In the listing that follows, the range to quote begins at the line that has "ridge at right')" and ends after the line that has "shops at right')"; quote it verbatim and add nothing.
========================
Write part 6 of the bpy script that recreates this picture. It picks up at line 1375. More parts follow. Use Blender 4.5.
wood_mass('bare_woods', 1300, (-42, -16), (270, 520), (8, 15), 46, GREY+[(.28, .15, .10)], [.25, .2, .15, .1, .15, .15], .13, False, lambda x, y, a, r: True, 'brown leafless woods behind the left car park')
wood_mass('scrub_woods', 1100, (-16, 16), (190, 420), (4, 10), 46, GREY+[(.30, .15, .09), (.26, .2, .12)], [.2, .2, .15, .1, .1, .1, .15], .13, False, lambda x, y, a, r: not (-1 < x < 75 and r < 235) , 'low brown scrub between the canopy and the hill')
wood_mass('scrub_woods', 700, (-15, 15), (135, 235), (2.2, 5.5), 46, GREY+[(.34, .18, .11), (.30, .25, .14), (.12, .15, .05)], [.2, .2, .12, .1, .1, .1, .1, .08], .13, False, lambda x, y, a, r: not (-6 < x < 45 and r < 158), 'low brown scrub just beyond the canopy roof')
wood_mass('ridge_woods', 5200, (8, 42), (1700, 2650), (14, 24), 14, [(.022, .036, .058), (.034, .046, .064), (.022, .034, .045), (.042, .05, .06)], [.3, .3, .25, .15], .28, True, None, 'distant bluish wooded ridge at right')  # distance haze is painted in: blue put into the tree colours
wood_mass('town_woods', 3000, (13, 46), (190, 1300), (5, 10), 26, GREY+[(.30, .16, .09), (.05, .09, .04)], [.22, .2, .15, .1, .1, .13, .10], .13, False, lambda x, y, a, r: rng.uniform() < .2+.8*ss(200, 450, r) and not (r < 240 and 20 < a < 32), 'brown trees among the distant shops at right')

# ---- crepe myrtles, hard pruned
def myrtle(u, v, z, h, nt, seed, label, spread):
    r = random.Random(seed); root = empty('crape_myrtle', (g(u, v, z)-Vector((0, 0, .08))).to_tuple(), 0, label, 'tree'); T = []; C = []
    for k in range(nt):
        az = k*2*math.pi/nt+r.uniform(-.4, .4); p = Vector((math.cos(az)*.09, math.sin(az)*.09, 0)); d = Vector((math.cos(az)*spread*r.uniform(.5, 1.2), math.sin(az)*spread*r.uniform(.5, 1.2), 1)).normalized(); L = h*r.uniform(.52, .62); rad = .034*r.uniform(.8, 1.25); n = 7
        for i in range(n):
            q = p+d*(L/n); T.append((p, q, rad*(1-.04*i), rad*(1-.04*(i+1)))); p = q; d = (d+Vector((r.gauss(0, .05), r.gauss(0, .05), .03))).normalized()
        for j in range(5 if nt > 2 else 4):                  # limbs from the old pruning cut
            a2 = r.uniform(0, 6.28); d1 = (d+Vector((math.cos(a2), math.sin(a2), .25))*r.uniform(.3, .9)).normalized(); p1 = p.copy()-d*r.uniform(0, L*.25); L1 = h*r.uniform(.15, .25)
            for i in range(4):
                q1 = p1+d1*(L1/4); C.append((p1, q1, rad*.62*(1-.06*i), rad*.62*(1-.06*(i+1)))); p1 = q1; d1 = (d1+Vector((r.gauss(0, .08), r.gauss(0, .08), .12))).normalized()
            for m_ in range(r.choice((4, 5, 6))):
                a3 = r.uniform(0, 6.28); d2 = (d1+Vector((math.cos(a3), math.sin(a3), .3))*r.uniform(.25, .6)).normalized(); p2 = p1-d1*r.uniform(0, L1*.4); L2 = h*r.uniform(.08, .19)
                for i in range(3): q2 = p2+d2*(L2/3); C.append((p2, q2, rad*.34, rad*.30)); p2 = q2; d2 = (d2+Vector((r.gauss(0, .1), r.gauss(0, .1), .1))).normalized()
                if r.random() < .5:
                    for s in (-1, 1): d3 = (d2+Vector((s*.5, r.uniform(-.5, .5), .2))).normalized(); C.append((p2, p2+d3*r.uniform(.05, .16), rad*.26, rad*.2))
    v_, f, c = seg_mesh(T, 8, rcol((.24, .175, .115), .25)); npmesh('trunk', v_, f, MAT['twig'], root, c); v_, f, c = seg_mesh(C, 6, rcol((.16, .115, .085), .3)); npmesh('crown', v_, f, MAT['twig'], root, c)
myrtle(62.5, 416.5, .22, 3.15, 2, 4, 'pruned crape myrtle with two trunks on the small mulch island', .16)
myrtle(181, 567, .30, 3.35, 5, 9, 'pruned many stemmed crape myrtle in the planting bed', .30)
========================
**Correct response**
wood_mass('ridge_woods', 5200, (8, 42), (1700, 2650), (14, 24), 14, [(.022, .036, .058), (.034, .046, .064), (.022, .034, .045), (.042, .05, .06)], [.3, .3, .25, .15], .28, True, None, 'distant bluish wooded ridge at right')  # distance haze is painted in: blue put into the tree colours
wood_mass('town_woods', 3000, (13, 46), (190, 1300), (5, 10), 26, GREY+[(.30, .16, .09), (.05, .09, .04)], [.22, .2, .15, .1, .1, .13, .10], .13, False, lambda x, y, a, r: rng.uniform() < .2+.8*ss(200, 450, r) and not (r < 240 and 20 < a < 32), 'brown trees among the distant shops at right')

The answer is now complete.